You might also just use curl
:
curl example.tumblr.com | grep -o 'src="[^"]*.jpg"' | cut -d\" -f2 |
while read l; do curl "$l" -o "${l##*/}"; done
Downloading images from Tumblr or Blogspot:
api="http://api.tumblr.com/v2/blog/example.tumblr.com/posts?type=photo&api_key=get from tumblr.com/api"

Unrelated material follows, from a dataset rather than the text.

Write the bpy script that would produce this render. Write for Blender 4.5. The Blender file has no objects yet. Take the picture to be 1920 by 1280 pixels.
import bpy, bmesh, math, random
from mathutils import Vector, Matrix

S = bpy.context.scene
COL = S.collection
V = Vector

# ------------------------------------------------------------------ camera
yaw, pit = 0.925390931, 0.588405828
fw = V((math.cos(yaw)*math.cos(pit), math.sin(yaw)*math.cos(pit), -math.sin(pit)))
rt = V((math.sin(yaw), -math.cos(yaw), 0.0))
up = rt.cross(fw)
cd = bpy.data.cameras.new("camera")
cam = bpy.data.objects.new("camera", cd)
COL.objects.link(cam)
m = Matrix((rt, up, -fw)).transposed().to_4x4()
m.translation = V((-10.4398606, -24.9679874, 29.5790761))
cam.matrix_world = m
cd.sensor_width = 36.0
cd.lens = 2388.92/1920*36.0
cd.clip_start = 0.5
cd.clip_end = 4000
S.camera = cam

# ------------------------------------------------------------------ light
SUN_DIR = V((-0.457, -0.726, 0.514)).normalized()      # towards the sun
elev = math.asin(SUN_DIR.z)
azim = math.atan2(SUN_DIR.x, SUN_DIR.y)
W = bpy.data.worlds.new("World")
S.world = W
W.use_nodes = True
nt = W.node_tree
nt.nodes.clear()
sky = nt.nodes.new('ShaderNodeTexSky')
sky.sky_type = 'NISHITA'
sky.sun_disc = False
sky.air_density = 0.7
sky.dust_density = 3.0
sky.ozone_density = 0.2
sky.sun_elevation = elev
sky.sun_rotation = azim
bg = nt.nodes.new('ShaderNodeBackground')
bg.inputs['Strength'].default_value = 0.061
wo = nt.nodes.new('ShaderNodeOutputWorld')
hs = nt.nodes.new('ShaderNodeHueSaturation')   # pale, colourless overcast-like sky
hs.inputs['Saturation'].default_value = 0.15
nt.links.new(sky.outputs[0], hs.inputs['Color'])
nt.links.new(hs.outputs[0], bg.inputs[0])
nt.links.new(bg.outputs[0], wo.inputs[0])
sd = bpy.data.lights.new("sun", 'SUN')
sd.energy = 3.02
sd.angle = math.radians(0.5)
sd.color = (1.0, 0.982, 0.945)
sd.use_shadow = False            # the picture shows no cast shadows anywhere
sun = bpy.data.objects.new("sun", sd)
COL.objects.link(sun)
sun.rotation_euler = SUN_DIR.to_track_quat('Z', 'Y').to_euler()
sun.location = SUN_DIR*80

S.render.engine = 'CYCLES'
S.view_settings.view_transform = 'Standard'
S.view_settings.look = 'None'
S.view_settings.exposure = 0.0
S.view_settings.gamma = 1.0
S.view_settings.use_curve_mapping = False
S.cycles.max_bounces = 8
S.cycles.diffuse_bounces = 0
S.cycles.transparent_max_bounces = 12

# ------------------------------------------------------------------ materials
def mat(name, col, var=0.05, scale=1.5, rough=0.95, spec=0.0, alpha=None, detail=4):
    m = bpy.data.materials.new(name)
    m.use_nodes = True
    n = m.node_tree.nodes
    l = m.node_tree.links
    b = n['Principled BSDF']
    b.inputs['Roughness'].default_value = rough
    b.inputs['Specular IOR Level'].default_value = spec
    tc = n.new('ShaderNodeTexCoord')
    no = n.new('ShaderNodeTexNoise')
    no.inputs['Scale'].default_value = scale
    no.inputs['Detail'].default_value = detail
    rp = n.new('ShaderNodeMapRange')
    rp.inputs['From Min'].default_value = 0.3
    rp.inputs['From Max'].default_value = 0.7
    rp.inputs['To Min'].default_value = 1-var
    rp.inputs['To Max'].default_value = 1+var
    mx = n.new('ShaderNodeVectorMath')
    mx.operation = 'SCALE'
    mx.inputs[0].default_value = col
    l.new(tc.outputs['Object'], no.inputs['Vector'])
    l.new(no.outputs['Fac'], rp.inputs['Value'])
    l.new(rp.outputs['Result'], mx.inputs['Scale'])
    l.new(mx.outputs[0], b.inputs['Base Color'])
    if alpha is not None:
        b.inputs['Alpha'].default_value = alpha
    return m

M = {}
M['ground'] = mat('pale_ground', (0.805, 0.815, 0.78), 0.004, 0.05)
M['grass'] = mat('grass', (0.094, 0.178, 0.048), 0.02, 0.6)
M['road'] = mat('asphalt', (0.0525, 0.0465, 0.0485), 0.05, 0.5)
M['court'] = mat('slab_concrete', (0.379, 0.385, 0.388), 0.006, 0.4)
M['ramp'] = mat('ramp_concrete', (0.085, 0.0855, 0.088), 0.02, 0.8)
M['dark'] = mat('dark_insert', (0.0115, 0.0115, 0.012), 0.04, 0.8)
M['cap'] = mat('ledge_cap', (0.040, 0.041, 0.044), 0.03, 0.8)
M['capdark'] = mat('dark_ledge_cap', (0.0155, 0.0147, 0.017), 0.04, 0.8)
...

seq 0 20 $(curl -s $api | jq .response.total_posts) |
while read n; do
curl -s "$api&offset=$n" |
jq -r '.response.posts[].photos[].original_size.url'
done | awk '!a[$0]++' | parallel wget -q
curl -L 'http://someblog.blogspot.com/atom.xml?max-results=499' |
grep -io 'href="http://[^&]*.jpg' |
cut -d\; -f2 |
awk '!a[$0]++' |
parallel wget -q
Using Firefox (tested with v. 61), without additional software:
Find the media tab of the Page Info window. This can be found through one of the following manners:
- Context menu > View Page Info > Media
- Context menu for image > View Image Info
Select all image addresses.
- Click Save As... and select the folder to download all images to.
You can use Firefox and Flashgot, which is an extension which does pretty much exactly what you are looking for.
You can find Flashgot on the official Mozilla addons website here
Flashgot uses a download manager of your choice, either the one integrated in Firefox, curl, wget, or others. Personally I like DownThemAll!.